We interpret the bible but the lens we use for our focus becomes paramount for any meaning – I’ve found theology, with its counter-intuitive thought process to be quite helpful.

I’m at a stage in life where a close knit, small group of friends is all I require (my presumption is, they feel similarly) – I relate to others, I guess, from this ‘secure’ base, mindful of being open to others and their ideas so as to remain stimulated – and on occasion, inspired.

George,
Whilst it’s definitely true we all need to relate to a linear concept of time, it nevertheless remains counter-intuitive to conclude, as Einstein did in his later years, "...for us physicists believe the separation between past, present, and future is only an illusion, although a convincing one." Also counter-intuitive is the second law of thermodynamics describing the universe as more ordered in the past and increasingly disordered in the future.

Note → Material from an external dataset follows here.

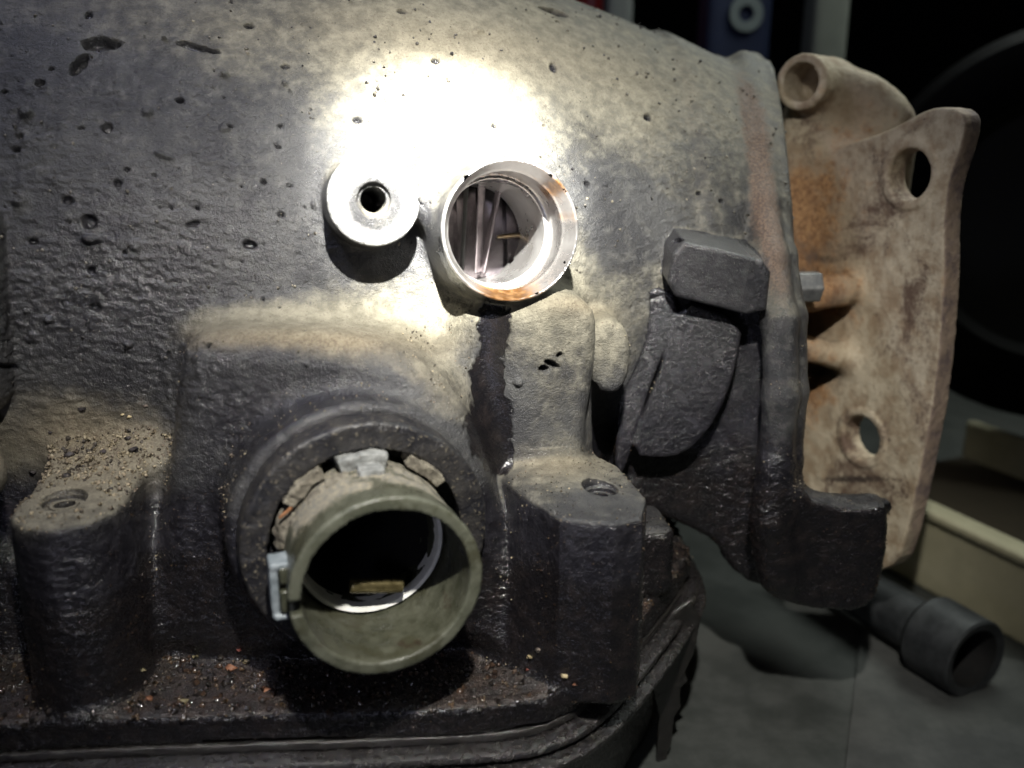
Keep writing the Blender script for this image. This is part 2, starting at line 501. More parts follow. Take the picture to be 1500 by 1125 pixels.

Related to the spiral concept is David Bohm’s idea of the two kinds of order in nature, what he called the explicate order and implicate order. Tension exists between the two orders and they combine to form a cooperative ‘entity’ creating the pattern of a spiral. Implicate order for Bohm was a way of acknowledging how quantum mechanics reveals a hidden order where our world is influenced by the whole of all possible states. Quantum theory, which eventually led to the theory of many worlds, went beyond Einstein’s belief in God not playing dice.

Gevin Giorbran, whose unexepected death ealier this year, has provided some interesting insight on the pattern of symmetry created between the disorder and order within the universe. The second law, as mentioned and according to Giorban, has led science to generally view the universe as an evolution of increasing disorder, and consequently our human interpretation of reality has been dramatically misled.